50 years of books – my listing of just one genre of books.
We will talk about books here. We entertain our readers’ input. We should be able to add variety to our book titles and their genre. We will begin with the 20 best books of this half century:
1. “One Hundred Years of Solitude” by Gabriel García Márquez (1967) – A magic realist novel that follows the Buendía family over generations.
2. “Beloved” by Toni Morrison (1987) – A poignant exploration of the haunting effects of slavery.
3. “The Handmaid’s Tale” by Margaret Atwood (1985) – A dystopian tale of a society where women are oppressed.
4. “Midnight’s Children” by Salman Rushdie (1981) – A novel intertwined with India’s transition from British colonialism to independence.

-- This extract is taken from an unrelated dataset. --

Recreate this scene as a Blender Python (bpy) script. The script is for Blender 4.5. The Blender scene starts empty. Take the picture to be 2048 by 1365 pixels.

5. “The Road” by Cormac McCarthy (2006) – A haunting story of a father and son’s journey in post-apocalyptic America.
6. “The Name of the Rose” by Umberto Eco (1980) – A historical murder mystery set in an Italian monastery.
7. “Never Let Me Go” by Kazuo Ishiguro (2005) – A dystopian science fiction novel about cloned children.
8. “The Wind-Up Bird Chronicle” by Haruki Murakami (1994) – A surreal, multi-layered narrative set in Tokyo.
9. “A Brief History of Seven Killings” by Marlon James (2014) – A novel revolving around the attempted assassination of Bob Marley in Jamaica.
10. “Wolf Hall” by Hilary Mantel (2009) – A historical novel about the rise of Thomas Cromwell in the court of Henry VIII.
11. “The God of Small Things” by Arundhati Roy (1997) – A semi-autobiographical work and a critique of Indian societal norms.
12. “White Teeth” by Zadie Smith (2000) – A novel focusing on the later lives of two wartime friends in London and their families.
13. “Infinite Jest” by David Foster Wallace (1996) – A dense and complex novel about addiction and entertainment.
14. “Life of Pi” by Yann Martel (2001) – A tale of a young boy stranded on a lifeboat with a tiger.
15. “The Corrections” by Jonathan Franzen (2001) – A family saga and a commentary on societal expectations.
16. “Atonement” by Ian McEwan (2001) – A story of love and war, and the lifelong consequences of a single act of misinterpretation.
17. “The Goldfinch” by Donna Tartt (2013) – A bildungsroman involving a young boy who loses his mother in a museum bombing.
18. “All the Light We Cannot See” by Anthony Doerr (2014) – A novel set during World War II, revolving around a blind French girl and a German boy.
19. “Between the World and Me” by Ta-Nehisi Coates (2015) – A letter to the author’s teenage son about the feelings, symbolism, and realities of being Black in America.
20. “Homegoing” by Yaa Gyasi (2016) – A novel that tracks the parallel paths of two half-sisters and their descendants over 300 years.